After surviving the attack in the city of Gujranwala, 225 kilometres from Islamabad, Qaiser was determined to ensure the men were brought to justice. Even though Qaiser’s father and uncle were arrested and jailed, Qaiser was pressured by relatives to forgive them under a law that until last October allowed killers who had been pardoned by family members to walk free. Since the case did not go to trial, the men were released after two months in jail. “Although I had to tell the court that I had forgiven them, I never did from my heart,” said Qaiser, whose story was told in the 2016 Oscar-winning documentary, A Girl in the River: The Price of Forgiveness by filmmaker Sharmeen Obaid-Chinoy.

Her uncle never forgot the “dishonour” she had brought on the family, and when he came across a trailer for Obaid-Chinoy’s film last year, he was furious, Qaiser said.

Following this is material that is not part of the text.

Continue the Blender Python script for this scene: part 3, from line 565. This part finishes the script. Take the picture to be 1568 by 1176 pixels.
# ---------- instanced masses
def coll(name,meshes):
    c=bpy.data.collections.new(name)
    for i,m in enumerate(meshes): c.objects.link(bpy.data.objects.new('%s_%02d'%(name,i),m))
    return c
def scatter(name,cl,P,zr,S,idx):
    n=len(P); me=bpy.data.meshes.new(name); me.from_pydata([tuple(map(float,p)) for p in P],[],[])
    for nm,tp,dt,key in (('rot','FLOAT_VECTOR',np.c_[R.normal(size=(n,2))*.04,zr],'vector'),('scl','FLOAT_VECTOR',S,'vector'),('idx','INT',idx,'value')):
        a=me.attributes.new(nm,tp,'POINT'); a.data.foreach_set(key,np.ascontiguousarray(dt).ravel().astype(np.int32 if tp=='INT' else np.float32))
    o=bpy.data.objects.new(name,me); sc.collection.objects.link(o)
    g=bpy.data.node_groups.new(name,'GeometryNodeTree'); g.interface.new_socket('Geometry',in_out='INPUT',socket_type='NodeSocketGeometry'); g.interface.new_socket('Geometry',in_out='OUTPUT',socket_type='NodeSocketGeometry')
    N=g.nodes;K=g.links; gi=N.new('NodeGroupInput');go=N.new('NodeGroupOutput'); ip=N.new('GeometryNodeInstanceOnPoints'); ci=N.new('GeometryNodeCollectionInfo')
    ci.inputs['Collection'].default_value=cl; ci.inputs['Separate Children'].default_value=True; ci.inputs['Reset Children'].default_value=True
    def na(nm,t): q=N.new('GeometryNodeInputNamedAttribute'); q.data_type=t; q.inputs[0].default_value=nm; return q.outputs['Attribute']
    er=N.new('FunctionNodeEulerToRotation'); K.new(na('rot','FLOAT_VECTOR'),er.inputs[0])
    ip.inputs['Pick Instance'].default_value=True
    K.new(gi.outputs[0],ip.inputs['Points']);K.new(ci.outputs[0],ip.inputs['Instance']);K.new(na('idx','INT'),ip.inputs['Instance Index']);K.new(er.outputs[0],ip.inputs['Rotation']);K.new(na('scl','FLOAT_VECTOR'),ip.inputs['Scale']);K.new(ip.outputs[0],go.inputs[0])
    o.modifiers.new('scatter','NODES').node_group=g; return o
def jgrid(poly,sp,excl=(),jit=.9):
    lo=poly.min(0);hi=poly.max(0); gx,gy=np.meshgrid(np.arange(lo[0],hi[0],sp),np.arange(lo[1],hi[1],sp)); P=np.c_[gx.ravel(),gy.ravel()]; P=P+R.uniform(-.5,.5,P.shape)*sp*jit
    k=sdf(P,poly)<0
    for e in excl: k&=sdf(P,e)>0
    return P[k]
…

“He came to my house at night and asked for me and started shooting from his pistol.

I was lucky to survive his attack,” said Qaiser, whose left cheek bears a scar running from mouth to temple from the previous attack. Qaiser’s father and uncle were once again taken into custody, in April 2016, and are expected to be freed later this month after Qaiser decided not to press charges against them. After the attack, Qaiser’s mother was forbidden by her husband from seeing Qaiser and forced to move to the northwestern city of Sargodha in Punjab province, 175 kms away from her daughter. She visits her husband in prison every week. But as soon as the visit is over, she secretly sees her daughter.

“My husband is not angry at her. It’s his brother who provokes him and after they are out of the jail, we will break ties with him,” she said. But Qaiser fears the matter will not end there.

“He’ll be madder at me and will want to harm me for sending him to jail for the second time,” she told the Thomson Reuters Foundation in the dimly-lit room where she lives with her husband and two children.

Holding her two-year-old son, whose plastic tricycle is parked on the concrete floor, Qaiser said she remembers everything from the night she was attacked, including her father and uncle swearing on the Koran that they would not hurt her.